Crucial's move to give the "MX" branding to the MX300 slightly tarnishes the reputation of the MX Series in my opinion. You can usually count on "MX" to stand for the highest possible performance, whereas "BX" stands for budget. Due to the use of TLC chips, which are inherently slower in nature, the MX300 only ranks in the middle of our test group when averaged over our real-life tests, and is 1% slower than the MX200. Shouldn't a new product with a higher model number be faster than the previous one? We used the brand-new M0CR040 firmware, which was released earlier this month.
Consumers are also very wary of TLC chips, which are being introduced these days to further reduce SSD pricing beyond what was possible with MLC. In a crowded SSD market where most SATA-connected drives perform almost the same, price is what matters most, and here, the MX300 can definitely score big.
The tested 750 GB SSD is currently available online for $170, which makes it the second-cheapest drive in terms of dollar per gigabyte, right after the Trion 150 with a few percentage points less performance. The MX300 shatters the 30 cents per GB barrier easily, with only 23 cents per GB - and most competing SSDs are still slightly above 30 cents. Performance per dollar is also excellent, beating the MX200 or Samsung 850 EVO by a large margin.

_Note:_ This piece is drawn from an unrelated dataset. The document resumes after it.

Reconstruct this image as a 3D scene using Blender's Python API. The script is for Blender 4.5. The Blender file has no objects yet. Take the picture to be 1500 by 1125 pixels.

Unless you absolutely need the highest performance (buy PCIe SSDs for that) or have a very write-heavy workload (buy MLC or SLC drives), I'm finding it hard to not recommend the MX300. Personally, I love the MX200 Series, but with only a few percent difference in real-world performance and the MX300 being available in larger capacities at significantly better pricing, I feel like I might be part of the TLC camp soon.